▸ WHAT TO WORK ON
Search the listing below for the string "picture" and show each line that contains it.

━━━

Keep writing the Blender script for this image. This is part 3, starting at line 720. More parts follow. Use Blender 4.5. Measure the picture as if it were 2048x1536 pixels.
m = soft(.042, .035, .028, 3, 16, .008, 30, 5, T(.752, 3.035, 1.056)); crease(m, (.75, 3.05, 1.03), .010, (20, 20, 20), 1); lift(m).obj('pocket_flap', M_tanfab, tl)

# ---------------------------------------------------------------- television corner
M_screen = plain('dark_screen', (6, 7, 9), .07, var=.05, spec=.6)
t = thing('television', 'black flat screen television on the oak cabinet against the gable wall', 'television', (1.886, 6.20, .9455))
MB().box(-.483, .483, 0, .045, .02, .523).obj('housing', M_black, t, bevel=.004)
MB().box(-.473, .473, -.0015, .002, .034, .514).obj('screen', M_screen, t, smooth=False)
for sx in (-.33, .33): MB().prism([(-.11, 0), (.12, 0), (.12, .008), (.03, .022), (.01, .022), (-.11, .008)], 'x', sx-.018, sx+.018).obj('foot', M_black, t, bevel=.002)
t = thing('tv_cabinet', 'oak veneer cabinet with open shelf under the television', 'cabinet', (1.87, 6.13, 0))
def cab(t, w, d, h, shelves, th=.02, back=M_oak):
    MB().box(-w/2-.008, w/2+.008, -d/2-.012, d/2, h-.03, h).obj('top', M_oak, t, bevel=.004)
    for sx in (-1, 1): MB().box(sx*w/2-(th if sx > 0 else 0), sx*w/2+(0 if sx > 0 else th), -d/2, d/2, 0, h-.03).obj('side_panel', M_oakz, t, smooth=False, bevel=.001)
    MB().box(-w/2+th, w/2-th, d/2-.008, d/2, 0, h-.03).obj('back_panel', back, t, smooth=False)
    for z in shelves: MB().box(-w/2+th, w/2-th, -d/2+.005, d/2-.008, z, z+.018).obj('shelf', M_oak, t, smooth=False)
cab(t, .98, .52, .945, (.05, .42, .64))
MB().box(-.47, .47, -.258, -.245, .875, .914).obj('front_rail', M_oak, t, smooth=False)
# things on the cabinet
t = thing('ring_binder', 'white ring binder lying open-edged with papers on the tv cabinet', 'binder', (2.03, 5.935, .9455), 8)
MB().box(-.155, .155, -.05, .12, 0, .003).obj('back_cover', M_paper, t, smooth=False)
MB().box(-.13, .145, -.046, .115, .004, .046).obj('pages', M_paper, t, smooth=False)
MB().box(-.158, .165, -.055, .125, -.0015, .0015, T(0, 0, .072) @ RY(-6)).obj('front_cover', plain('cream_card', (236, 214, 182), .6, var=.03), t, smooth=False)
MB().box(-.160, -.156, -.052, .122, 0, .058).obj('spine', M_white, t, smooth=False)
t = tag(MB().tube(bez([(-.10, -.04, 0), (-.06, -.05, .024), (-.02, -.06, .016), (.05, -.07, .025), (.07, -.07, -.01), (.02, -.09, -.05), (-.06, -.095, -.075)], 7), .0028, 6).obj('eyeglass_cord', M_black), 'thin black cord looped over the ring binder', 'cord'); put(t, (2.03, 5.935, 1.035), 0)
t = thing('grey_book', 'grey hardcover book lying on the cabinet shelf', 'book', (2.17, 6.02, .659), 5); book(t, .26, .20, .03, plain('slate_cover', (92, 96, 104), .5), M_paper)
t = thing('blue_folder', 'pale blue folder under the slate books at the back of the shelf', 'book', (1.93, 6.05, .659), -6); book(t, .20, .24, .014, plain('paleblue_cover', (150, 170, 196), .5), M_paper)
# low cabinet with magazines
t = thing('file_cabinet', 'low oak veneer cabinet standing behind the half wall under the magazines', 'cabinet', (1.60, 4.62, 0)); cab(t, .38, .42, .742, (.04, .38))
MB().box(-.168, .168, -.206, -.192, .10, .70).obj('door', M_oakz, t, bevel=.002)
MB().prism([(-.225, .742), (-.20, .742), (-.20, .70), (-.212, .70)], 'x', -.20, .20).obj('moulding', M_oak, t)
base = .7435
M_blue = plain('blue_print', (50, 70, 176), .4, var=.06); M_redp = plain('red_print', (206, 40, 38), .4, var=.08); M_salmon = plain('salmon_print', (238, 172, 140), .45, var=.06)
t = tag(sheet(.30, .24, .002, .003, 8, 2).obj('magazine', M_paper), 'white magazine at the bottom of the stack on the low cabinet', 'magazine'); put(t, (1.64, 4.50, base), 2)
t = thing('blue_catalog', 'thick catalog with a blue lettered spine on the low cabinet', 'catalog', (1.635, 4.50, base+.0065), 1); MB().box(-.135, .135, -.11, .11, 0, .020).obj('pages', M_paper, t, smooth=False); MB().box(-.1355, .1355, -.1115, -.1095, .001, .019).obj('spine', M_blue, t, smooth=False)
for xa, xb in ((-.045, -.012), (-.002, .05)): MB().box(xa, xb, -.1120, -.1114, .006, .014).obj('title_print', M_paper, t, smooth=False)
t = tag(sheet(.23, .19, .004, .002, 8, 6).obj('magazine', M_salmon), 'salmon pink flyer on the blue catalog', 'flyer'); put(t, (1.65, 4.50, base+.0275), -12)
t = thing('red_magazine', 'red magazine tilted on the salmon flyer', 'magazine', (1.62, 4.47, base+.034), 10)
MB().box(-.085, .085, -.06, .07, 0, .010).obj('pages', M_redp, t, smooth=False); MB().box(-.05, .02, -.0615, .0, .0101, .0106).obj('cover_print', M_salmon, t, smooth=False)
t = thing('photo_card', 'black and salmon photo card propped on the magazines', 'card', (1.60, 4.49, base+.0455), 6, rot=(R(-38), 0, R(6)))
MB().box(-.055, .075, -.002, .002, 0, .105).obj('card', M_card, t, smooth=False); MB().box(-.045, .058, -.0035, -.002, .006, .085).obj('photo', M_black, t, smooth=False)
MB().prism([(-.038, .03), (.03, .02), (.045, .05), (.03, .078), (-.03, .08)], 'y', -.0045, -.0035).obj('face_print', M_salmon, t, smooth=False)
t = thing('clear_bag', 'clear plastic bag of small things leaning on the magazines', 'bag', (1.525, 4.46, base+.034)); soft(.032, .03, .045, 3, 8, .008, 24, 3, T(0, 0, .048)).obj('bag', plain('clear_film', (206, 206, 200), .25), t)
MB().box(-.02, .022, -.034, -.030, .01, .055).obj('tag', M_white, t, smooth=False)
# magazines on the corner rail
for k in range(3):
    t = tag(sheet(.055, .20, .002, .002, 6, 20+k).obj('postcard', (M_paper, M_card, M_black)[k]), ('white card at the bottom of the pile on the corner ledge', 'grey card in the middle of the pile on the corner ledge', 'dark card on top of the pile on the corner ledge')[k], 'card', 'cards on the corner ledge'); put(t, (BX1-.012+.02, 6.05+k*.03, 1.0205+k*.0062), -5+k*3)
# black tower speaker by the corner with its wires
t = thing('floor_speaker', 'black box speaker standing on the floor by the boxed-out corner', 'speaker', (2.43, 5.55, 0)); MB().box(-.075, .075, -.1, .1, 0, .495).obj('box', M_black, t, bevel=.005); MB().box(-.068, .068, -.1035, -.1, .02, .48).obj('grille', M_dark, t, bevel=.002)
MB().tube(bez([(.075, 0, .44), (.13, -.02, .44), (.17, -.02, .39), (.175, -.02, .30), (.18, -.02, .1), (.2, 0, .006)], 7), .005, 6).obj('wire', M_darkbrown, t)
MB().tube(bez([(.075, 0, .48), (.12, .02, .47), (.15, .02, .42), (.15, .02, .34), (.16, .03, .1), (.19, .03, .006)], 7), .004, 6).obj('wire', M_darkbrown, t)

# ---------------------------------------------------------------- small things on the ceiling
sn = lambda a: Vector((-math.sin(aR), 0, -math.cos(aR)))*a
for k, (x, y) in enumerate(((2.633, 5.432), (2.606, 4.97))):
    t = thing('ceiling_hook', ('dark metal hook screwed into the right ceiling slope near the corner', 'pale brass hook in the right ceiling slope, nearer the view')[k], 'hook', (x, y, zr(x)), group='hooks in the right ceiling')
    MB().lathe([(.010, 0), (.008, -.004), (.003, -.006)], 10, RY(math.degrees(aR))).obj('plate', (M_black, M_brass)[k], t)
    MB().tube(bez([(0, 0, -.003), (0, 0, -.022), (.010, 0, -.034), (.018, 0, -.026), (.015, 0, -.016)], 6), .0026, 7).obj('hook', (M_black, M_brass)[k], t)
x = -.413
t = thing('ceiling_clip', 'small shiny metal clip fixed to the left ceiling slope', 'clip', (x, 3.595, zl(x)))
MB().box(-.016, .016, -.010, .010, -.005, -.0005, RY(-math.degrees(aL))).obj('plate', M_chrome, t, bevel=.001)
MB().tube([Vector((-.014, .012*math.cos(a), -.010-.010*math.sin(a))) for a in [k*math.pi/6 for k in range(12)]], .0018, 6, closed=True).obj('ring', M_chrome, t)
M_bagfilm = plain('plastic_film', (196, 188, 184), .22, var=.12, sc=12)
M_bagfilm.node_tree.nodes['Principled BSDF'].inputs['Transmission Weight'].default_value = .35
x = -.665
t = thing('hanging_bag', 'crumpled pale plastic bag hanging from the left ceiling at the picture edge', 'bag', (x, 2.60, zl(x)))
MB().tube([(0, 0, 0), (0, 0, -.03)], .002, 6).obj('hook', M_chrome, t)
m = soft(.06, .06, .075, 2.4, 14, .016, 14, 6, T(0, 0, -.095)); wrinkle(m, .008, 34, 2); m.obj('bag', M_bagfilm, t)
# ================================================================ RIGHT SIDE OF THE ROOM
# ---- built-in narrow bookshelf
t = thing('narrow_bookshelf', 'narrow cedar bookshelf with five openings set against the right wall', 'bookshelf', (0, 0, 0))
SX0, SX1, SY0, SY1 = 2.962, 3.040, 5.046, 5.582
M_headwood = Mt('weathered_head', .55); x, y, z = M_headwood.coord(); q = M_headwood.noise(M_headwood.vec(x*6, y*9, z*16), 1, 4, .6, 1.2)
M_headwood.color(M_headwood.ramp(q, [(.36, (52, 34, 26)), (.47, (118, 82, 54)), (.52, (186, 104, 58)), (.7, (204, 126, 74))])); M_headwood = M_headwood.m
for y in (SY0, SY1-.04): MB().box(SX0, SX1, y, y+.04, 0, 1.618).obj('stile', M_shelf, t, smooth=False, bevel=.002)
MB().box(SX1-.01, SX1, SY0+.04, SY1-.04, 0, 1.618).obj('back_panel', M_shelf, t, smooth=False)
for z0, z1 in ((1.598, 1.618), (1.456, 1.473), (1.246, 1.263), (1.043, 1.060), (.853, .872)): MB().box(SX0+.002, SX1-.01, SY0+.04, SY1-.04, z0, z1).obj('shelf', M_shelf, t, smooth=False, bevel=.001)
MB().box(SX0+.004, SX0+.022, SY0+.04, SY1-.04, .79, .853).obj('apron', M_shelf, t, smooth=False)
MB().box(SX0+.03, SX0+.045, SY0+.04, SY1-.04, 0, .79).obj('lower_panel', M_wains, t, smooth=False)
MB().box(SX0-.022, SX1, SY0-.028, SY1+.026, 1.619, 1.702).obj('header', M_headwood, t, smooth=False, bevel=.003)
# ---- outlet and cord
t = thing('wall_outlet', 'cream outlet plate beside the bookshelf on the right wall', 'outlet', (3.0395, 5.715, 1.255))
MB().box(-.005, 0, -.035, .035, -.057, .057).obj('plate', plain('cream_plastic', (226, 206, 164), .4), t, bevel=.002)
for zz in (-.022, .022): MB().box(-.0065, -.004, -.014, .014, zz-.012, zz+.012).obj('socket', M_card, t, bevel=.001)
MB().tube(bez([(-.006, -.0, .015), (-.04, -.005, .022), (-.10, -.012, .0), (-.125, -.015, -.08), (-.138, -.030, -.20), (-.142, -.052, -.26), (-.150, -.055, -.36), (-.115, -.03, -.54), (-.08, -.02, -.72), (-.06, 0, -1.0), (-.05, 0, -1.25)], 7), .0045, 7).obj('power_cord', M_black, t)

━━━

▸ ANSWER IN FULL
Keep writing the Blender script for this image. This is part 3, starting at line 720. More parts follow. Use Blender 4.5. Measure the picture as if it were 2048x1536 pixels.
t = thing('hanging_bag', 'crumpled pale plastic bag hanging from the left ceiling at the picture edge', 'bag', (x, 2.60, zl(x)))